Tag Archives: Ancient History

Excerpt from: The cambridge ancient history: The last age of the roman republic

“The poverty caused by the greed of the wealthy was thus accepted by a number of Roman writers as a cause of civil conflict in the Forum and ultimately of civil war, though this was sometimes seen more in moral than socio-economic terms. The poor, it was held, fought not so much because they were poor, but because poverty embittered them and made them violent and greedy themselves. Moreover, the griefs of the poor were not thought to excuse their aristocratic leaders for clashes with fellow-aristocrats. In spite of his appreciation of the miseries of the plebs Sallust both in the Catiline and the Histories declared that the claim of its leaders to be defending plebeian rights was fraudulent: like the leaders of the Senate, they were using honourable pretexts to seek personal power – a judgement deriving from Thucydides’ account of civil strife at Corcyra in 427 B.C. Florus writes in the same vein, when assessing the Gracchi.

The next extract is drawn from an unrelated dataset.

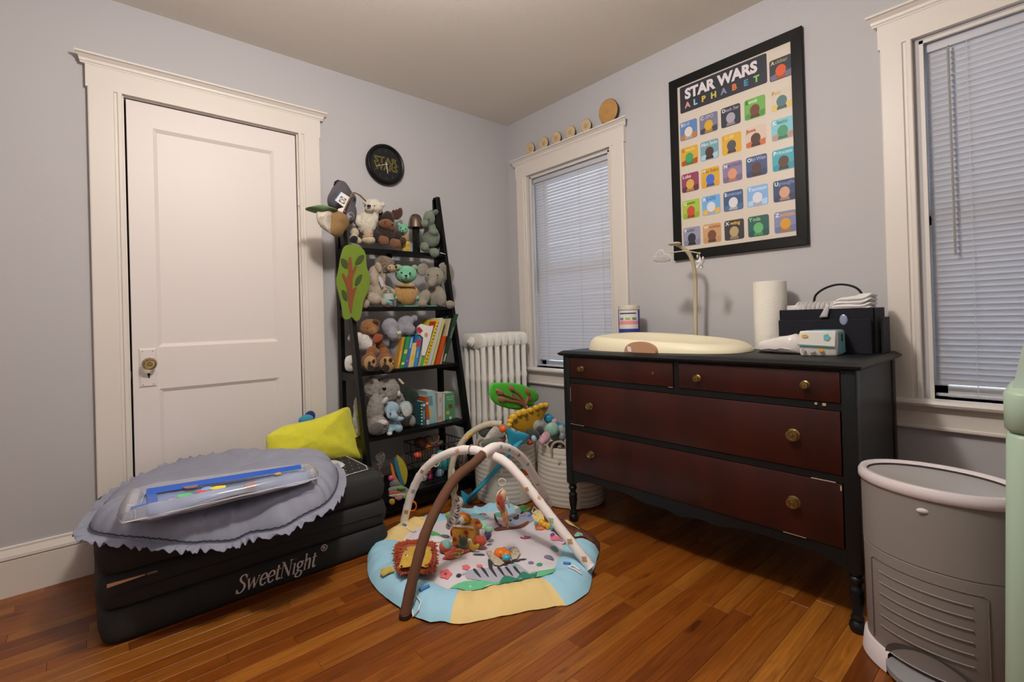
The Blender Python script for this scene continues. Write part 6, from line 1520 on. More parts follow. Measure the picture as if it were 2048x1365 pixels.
bn = card(-1.404, 2.204, .433, .137, '#272a34', 'title_banner', .008)
def ptext(s, y, z, size, col, parent, shear=0, off=0, align='LEFT', sp=1.0):
    return text('lettering', s, size, mat('ink_' + col[1:], lin(col, 1.08), .5), frame((-.0148, y, z), LX_, LZ_), parent, shear=shear, ext=.00015, off=off, align=align, spacing=sp)
def fit(o, y0, y1):
    vs = [v.co.y for v in o.data.vertices]; a, b = max(vs), min(vs); s = (y1 - y0) / (b - a)
    for v in o.data.vertices: v.co.y = y0 + (v.co.y - a) * s
o = ptext('STAR WARS', -1.43, 2.158, .072, '#d3ccd0', bn, off=.0035); fit(o, -1.432, -1.796)
for ch, y, c in zip('ALPHABET', (-1.432, -1.478, -1.522, -1.570, -1.622, -1.676, -1.732, -1.778), ('#d3918a', '#93bcd6', '#d0a840', '#bcb850', '#7d86a0', '#cf6f45', '#3f86a8', '#79bc62')): ptext(ch, y, 2.101, .040, c, bn, off=.0018)
CARDS = [('Ackbar', 4, 0, '#32333f', '#6a6780', '#d0582c', '#c9b27a', '#8d8a62'), ('BB-8', 0, 1, '#5a7fb4', '#b9772f', '#d3cbc6', '#d3cbc6', '#9db3d0'), ('C-3PO', 1, 1, '#73728a', '#3c3d4d', '#cda02c', '#cfc9cc', '#a5a3b4'), ('Death Star', 2, 1, '#2c2d39', '#2c2d39', '#a39cab', '#d6d2d6', '#8c8b98'), ('Ewok', 3, 1, '#6aa84c', '#4f8c3a', '#6e3f28', '#2f5a24', '#c8d8b8'), ('Fett', 4, 1, '#c9bfae', '#d6b566', '#4d7276', '#b08a3c', '#d0a860'),
         ('Greedo', 0, 2, '#cfa132', '#a24a34', '#3f9a5c', '#9c6f1c', '#dcc070'), ('Han Solo', 1, 2, '#6f9aa8', '#9fc3cf', '#4a2f28', '#d3d6d6', '#b9cbd0'), ('IG-88', 2, 2, '#cfa232', '#cfa232', '#4b4a50', '#c07a26', '#dcc070'), ('Jawa', 3, 2, '#cdb8a4', '#c2643a', '#4a3026', '#a8442a', '#a8442a'), ('Klaatu', 4, 2, '#7cbccb', '#b08a7a', '#3f8f68', '#d8e0e0', '#3c8a76'),
         ('Luke', 0, 3, '#8c3d5a', '#5a2f45', '#cda24c', '#d6c9cc', '#d6c9cc'), ('Max Rebo', 1, 3, '#d0a032', '#cf9a30', '#3d66c0', '#d8d0c0', '#9a6f20'), ('Nien Nunb', 2, 3, '#857596', '#6f6180', '#cf9070', '#d8d4dc', '#66587a'), ('Obi-Wan', 3, 3, '#3f4f78', '#333f60', '#533530', '#d6dade', '#8fa0c0'), ('Princess', 4, 3, '#3d9fb0', '#318c9e', '#53392f', '#dfe4e4', '#a8d0d6'),
         ('Queen', 0, 4, '#9fb944', '#8aa438', '#c04a2c', '#d8dcc0', '#5f7a28'), ('R2-D2', 1, 4, '#6ea6d6', '#d8b04a', '#cfd2da', '#dfe4ea', '#3f6ba8'), ('Stormtrooper', 2, 4, '#38547c', '#4a6a94', '#cfcfd4', '#dfe2e6', '#7f96b8'), ('Tauntaun', 3, 4, '#7ea9d8', '#a8c6e4', '#cfd2dc', '#e0e6ee', '#c0d4ea'), ('Ugnaught', 4, 4, '#35456b', '#2c3a58', '#c99a80', '#d6d8e0', '#6f80a8'),
         ('Vader', 0, 5, '#8f90a6', '#7d7f96', '#2f3038', '#d8d8e0', '#5a5c70'), ('Wookiee', 1, 5, '#c0976a', '#b88d60', '#6f4836', '#d8cdbc', '#a05f3c'), ('X-wing', 2, 5, '#34323c', '#34323c', '#b0986c', '#d8d4d4', '#c9a83c'), ('Yoda', 3, 5, '#2c5a58', '#274f4e', '#5fae6c', '#9cc48a', '#8fba78'), ('Zuckuss', 4, 5, '#7c83a8', '#6b7298', '#d0922c', '#dfe0e6', '#d09a3c')]
cyl = [-1.399, -1.507, -1.618, -1.731, -1.848]; czt = [2.158, 2.019, 1.884, 1.746, 1.606, 1.464]
def dark(h): return '#' + ''.join('%02x' % int(int(h[i:i + 2], 16) * .78) for i in (1, 3, 5))
for wd, ci, ri, bg_, gr, sub, c1, c2 in CARDS:
    y, z = cyl[ci], czt[ri]; W_, H_ = .0945, .097
    k = card(y, z, W_, H_, bg_, 'picture_card')
    if gr != bg_:
        flat(y, z, [(.004, -H_ + .008), (.008, -H_ + .003), (W_ - .008, -H_ + .003), (W_ - .004, -H_ + .008), (W_ - .0035, -.064), (W_ * .62, -.070), (W_ * .35, -.064), (.0035, -.072)], gr, 'ground_band', k, .0004)
    # a plain coloured oval fills the place of each drawing
    rx, rz = (.022, .025); cx, cz = W_ * .5, -.057
    flat(y, z, [(cx + .021 * math.cos(a), -H_ + .004 + .026 * max(0, math.sin(a))) for a in [PI * i / 16 for i in range(17)]], dark(sub), 'colour_base', k, .0006)
    flat(y, z, [(cx + rx * math.cos(a), cz + rz * math.sin(a)) for a in [2 * PI * i / 22 for i in range(22)]], sub, 'colour_oval', k, .0008)
    o = ptext(wd[0], y - .006, z - .0160, .0235, c1, k, off=.0008)
    e0 = min(v.co.y for v in o.data.vertices)
    if len(wd) > 1:
        o2 = ptext(wd[1:], e0 - .0008, z - .0160, .0235, c2, k, off=.0006)
        lim = y - W_ + .005; end = min(v.co.y for v in o2.data.vertices)
        if end < lim: fit(o2, e0 - .0008, lim)
# ================================================================ WALL CLOCK
cc = Vector((-1.007, 0, 1.972)); RX_ = Matrix.Rotation(PI / 2, 3, 'X')
t = thing('wall_clock', 'round black wall clock with yellow outlined lettering and white hands above the shelf', 'clock', cc)
q = MB(); q.lathe([(.10, 0), (.122, .002), (.124, .018), (.121, .030), (.113, .034), (.104, .030), (.100, .024), (.001, .024)], cc, 56, M=RX_); obj('clock_case', q, mat('clock_black', lin('#121213', 1.0), .35, spec=.3), t, ang=50)
q = MB(); q.lathe([(.0995, .0243), (.0995, .0248), (.0001, .0248)], cc, 48, M=RX_); fc = obj('clock_face', q, mat('face_black', lin('#1f1f21', 1.0), .5, spec=.3), t)
m_num = mat('numeral_grey', lin('#4a4a4e', 1.0), .6)
for h in range(1, 13):
    a = PI / 2 - h * PI / 6; text('numeral', str(h), .020, m_num, frame((cc.x + .082 * math.cos(a), -.0253, cc.z + .082 * math.sin(a)), (1, 0, 0), (0, 0, 1)), fc, ext=.0001)
m_yo = mat('yellow_print', lin('#a99f42', 1.0), .6)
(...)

Their measures appeared just, but they damaged the wealth of the state and the interest of the possessing classes (themselves part of the people): in reality they and other tribunes sought domination for their office rather than protection for the rights of the people.”

(Crook, J. A., Lintott, A., & Rawson, E. (Eds.). (1994). The cambridge ancient history: The last age of the roman republic, 146-43 B.C. (2nd ed.). Great Britain: Cambridge University Press.)